Tuesday, 04/12/2011 6:16:54 PM

Tuesday, April 12, 2011 6:16:54 PM

Post# of 102
SWS Commences Mailing of Definitive Proxy Statement In Connection With Proposed $100 Million Capital Raise (4/12/11)

Special Meeting of Stockholders Scheduled for May 18, 2011

DALLAS, April 12, 2011 /PRNewswire/ -- SWS Group, Inc. (NYSE: SWS) today announced it has filed with the Securities and Exchange Commission definitive proxy materials in connection with its definitive Funding Agreement with Hilltop Holdings Inc. (NYSE: HTH) and Oak Hill Capital Partners (the "Investors"). The company expects to commence mailing of the definitive proxy materials to SWS Group stockholders today. As previously announced on March 21, 2011, pursuant to the Funding Agreement, Hilltop and Oak Hill Capital each agreed to invest in SWS Group through a $50 million loan, and SWS Group agreed to issue each of Hilltop and Oak Hill Capital a warrant to purchase common shares of SWS Group.

A special meeting of SWS Group stockholders to consider and vote upon the proposed transaction will be held at Renaissance Tower, 1201 Elm Street, Suite 4200, Dallas, Texas 75270, at 9:00 a.m., local time, on May 18, 2011. All SWS Group stockholders of record at the close of business on April 7, 2011, are entitled to vote on the matters presented at the special meeting.

SWS Group's Board of Directors has unanimously approved the transaction and recommends that all SWS Group stockholders vote "FOR" the proposed issuance of the warrants and the securities issuable upon the exercise of the warrants.

The extension of the loan and issuance of the warrants are conditioned on, among other things, receipt of requisite regulatory approvals and consents, approval by the stockholders of SWS Group of the issuance of the warrants and the securities issuable upon the exercise of the warrants, maintenance by SWS Group of specified levels of deposits and other customary conditions.
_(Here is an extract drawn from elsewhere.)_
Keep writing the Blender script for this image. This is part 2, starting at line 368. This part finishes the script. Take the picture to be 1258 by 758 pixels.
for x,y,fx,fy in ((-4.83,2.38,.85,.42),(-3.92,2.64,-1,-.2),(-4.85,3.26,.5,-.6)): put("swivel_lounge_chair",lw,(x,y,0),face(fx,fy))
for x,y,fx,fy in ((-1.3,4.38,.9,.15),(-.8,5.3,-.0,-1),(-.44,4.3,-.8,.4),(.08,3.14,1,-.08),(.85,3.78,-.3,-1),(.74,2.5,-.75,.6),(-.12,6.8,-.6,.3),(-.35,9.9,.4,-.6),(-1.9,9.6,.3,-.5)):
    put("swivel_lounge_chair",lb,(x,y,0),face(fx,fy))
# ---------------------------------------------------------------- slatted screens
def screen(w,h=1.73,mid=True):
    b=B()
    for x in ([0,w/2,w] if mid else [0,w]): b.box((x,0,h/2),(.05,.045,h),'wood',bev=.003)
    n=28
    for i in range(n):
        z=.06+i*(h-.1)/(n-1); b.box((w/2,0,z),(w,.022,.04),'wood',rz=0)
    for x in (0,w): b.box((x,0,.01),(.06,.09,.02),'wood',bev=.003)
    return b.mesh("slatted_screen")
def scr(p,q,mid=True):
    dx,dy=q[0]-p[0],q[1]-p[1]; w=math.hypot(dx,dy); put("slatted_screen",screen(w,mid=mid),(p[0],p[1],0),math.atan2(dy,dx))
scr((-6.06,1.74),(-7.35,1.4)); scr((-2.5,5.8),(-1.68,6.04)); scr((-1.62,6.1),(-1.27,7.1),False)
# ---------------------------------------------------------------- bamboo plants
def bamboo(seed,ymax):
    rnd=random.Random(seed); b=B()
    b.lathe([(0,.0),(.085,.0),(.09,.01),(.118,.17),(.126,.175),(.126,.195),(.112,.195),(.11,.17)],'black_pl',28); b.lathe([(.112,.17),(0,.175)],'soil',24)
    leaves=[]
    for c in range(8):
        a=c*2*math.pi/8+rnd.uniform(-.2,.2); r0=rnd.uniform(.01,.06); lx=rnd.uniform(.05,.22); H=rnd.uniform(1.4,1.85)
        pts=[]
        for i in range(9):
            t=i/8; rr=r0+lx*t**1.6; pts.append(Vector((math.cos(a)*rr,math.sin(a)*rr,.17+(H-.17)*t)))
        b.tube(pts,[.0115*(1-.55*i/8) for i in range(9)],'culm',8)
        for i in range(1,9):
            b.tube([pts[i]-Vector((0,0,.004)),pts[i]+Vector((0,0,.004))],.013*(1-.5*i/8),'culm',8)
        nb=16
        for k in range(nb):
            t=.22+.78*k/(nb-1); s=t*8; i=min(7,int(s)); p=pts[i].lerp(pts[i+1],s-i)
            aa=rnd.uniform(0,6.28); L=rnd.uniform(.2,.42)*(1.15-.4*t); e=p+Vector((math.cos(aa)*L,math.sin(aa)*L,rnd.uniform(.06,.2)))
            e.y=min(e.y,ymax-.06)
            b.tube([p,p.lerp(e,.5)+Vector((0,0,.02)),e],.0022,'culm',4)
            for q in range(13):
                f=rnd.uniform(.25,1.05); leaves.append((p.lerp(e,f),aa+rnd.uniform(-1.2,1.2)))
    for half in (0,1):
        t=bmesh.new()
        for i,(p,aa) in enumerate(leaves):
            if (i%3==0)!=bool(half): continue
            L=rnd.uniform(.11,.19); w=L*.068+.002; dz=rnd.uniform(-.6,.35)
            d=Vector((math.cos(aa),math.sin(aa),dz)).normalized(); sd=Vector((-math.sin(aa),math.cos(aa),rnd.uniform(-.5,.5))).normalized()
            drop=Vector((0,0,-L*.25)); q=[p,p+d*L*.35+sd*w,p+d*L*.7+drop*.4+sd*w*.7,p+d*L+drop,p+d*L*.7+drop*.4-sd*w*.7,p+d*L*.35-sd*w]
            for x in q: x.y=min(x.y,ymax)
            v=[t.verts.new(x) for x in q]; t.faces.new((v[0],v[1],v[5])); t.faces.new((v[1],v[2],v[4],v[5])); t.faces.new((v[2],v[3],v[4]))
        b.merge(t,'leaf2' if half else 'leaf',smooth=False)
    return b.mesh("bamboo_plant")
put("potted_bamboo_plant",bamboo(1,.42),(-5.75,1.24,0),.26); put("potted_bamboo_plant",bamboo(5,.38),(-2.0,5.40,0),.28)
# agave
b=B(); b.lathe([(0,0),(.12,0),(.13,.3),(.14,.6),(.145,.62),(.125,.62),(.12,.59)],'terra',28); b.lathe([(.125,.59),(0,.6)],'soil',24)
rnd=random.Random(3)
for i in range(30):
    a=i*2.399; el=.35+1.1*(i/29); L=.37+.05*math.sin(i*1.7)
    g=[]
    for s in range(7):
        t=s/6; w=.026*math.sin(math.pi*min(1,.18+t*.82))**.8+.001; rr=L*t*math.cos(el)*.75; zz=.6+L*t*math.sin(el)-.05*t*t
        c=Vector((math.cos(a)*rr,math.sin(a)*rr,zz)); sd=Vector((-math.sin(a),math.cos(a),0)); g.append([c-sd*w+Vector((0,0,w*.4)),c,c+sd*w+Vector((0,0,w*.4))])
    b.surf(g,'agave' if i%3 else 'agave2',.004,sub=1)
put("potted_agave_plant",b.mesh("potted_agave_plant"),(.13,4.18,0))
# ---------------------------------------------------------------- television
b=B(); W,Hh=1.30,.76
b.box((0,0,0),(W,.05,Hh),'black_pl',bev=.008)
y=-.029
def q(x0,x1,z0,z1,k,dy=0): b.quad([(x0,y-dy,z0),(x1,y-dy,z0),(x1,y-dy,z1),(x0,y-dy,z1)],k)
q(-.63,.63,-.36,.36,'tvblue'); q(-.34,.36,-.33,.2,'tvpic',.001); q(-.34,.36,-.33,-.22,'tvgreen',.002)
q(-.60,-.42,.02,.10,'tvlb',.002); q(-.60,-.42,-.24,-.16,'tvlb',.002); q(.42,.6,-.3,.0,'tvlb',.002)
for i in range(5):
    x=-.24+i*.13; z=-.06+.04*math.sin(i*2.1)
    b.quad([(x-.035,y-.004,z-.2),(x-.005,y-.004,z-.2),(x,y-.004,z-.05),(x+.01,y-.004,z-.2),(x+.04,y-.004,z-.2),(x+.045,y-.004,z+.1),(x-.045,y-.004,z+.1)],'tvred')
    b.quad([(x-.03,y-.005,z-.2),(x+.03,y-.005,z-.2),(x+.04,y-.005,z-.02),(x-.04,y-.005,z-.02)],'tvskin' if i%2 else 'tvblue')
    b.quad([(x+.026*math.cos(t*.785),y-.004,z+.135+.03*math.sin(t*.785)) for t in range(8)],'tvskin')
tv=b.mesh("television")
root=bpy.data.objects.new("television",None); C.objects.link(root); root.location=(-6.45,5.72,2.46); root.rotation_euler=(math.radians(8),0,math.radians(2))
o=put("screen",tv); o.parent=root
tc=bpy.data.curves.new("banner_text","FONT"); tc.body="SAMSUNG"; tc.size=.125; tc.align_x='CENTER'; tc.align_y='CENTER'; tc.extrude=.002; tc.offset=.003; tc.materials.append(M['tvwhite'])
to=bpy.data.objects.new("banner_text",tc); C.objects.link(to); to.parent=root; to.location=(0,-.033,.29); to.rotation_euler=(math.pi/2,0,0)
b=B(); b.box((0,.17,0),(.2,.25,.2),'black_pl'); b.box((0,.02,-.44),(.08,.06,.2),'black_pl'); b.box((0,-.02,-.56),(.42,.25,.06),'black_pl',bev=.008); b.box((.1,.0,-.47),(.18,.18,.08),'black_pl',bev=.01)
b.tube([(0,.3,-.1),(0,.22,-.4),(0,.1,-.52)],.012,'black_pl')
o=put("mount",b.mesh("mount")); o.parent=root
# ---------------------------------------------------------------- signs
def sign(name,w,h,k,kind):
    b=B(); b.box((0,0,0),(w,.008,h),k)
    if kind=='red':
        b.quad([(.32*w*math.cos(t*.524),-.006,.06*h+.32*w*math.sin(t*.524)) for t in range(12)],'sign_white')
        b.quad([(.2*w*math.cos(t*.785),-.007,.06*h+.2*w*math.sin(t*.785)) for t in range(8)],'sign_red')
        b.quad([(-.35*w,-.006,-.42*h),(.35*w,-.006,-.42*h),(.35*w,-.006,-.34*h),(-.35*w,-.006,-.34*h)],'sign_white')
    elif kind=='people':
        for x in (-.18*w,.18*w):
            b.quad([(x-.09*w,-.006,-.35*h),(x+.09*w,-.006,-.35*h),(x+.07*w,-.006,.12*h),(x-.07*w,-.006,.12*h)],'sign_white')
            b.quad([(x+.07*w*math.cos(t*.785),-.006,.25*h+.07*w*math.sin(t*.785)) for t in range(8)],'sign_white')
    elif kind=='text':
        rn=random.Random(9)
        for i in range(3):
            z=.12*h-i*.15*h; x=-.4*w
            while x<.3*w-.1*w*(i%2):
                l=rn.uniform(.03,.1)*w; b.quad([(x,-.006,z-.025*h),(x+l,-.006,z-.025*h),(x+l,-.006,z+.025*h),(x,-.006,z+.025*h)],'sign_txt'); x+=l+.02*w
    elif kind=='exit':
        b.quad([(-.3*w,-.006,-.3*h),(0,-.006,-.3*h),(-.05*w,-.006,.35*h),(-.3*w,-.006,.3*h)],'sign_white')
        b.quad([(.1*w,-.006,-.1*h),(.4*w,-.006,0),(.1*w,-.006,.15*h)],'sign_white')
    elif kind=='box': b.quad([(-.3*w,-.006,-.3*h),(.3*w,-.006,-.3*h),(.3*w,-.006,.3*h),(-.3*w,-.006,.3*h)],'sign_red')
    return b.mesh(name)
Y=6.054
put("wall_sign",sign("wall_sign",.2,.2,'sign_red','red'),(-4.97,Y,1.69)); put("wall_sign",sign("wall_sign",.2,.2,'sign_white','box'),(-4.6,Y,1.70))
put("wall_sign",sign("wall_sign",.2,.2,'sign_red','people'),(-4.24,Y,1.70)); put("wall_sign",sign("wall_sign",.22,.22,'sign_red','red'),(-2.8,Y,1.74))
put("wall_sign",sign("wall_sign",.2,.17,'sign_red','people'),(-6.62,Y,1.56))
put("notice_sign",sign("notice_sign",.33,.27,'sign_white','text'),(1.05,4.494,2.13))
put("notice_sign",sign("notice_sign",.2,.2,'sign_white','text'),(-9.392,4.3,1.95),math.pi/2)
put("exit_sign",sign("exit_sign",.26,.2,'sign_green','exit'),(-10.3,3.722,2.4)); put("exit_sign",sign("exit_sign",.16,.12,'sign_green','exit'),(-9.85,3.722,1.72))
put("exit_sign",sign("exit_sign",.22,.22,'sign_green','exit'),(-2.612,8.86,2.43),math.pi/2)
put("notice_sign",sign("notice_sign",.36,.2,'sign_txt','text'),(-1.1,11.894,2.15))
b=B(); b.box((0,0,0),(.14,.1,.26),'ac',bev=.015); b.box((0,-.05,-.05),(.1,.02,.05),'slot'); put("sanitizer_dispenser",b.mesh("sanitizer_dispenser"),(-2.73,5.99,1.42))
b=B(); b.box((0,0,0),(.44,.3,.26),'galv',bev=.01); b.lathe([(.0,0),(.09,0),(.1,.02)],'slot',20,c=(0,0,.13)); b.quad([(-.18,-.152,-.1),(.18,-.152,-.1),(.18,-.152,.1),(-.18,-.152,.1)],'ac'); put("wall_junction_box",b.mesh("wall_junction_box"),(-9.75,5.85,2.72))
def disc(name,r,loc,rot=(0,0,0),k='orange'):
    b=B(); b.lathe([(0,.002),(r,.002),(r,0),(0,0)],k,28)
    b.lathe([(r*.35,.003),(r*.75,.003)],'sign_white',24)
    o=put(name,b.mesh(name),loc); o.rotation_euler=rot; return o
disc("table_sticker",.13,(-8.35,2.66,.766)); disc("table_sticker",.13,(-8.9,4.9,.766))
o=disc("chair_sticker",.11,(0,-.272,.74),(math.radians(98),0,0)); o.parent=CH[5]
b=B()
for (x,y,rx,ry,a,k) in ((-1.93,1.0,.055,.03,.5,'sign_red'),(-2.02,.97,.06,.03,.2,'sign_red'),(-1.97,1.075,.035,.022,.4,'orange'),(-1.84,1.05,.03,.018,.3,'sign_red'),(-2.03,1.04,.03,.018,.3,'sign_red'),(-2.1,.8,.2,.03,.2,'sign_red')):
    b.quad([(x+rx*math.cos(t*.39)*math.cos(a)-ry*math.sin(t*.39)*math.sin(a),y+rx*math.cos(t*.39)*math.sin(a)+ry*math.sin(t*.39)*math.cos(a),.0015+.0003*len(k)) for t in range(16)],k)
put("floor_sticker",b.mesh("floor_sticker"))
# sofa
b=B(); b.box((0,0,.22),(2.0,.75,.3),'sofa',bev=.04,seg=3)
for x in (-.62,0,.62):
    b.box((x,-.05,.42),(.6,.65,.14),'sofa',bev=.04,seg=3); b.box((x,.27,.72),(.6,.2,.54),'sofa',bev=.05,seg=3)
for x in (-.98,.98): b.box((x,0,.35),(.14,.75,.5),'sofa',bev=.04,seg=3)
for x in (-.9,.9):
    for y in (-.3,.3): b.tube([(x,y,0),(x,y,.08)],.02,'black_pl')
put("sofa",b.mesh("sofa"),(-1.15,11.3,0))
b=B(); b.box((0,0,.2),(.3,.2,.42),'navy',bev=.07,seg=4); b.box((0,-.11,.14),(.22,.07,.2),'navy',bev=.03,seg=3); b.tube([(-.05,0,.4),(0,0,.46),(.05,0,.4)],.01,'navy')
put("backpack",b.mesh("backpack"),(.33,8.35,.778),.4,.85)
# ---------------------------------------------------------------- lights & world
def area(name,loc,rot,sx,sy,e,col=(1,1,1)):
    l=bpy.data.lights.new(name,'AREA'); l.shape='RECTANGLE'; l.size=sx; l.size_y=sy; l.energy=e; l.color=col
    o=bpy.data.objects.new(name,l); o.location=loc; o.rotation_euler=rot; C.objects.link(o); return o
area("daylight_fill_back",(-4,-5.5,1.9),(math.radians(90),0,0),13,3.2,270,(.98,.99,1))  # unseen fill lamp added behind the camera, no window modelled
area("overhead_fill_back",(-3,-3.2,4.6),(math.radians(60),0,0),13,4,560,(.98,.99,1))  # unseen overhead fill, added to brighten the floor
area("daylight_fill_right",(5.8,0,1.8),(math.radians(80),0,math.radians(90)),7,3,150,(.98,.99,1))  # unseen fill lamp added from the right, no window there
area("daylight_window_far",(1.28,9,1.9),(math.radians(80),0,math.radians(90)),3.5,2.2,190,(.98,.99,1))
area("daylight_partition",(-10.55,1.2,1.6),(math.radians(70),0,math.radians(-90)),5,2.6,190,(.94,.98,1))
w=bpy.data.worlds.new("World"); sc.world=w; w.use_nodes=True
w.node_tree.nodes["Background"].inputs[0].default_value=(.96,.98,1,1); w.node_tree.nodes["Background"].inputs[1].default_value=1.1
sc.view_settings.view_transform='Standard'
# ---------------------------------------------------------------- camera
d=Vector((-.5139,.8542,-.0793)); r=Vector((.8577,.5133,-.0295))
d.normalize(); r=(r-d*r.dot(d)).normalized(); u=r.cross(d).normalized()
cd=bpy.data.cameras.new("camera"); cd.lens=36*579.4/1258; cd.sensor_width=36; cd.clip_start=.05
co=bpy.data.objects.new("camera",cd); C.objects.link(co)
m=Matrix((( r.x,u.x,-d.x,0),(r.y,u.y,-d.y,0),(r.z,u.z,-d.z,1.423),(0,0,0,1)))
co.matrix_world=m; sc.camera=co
Closing of these transactions is expected in the third calendar quarter of 2011.

SWS Group stockholders are encouraged to read the company's definitive proxy materials in their entirety as they provide, among other things, a detailed discussion of the process that led to the proposed transaction and the reasons behind the Board of Directors' unanimous recommendation that stockholders vote "FOR" the approval of the transaction.

SWS stockholders who have questions about the transaction or need assistance in submitting their proxy or voting their shares should contact the company's proxy solicitor, MacKenzie Partners, located at 105 Madison Avenue, New York, NY 10016 at (212) 929-5500 (call collect) or (800) 322-2885 (toll-free).

Sandler O'Neill + Partners, L.P. is serving as financial advisor to SWS Group and Andrews Kurth LLP is serving as its legal advisor.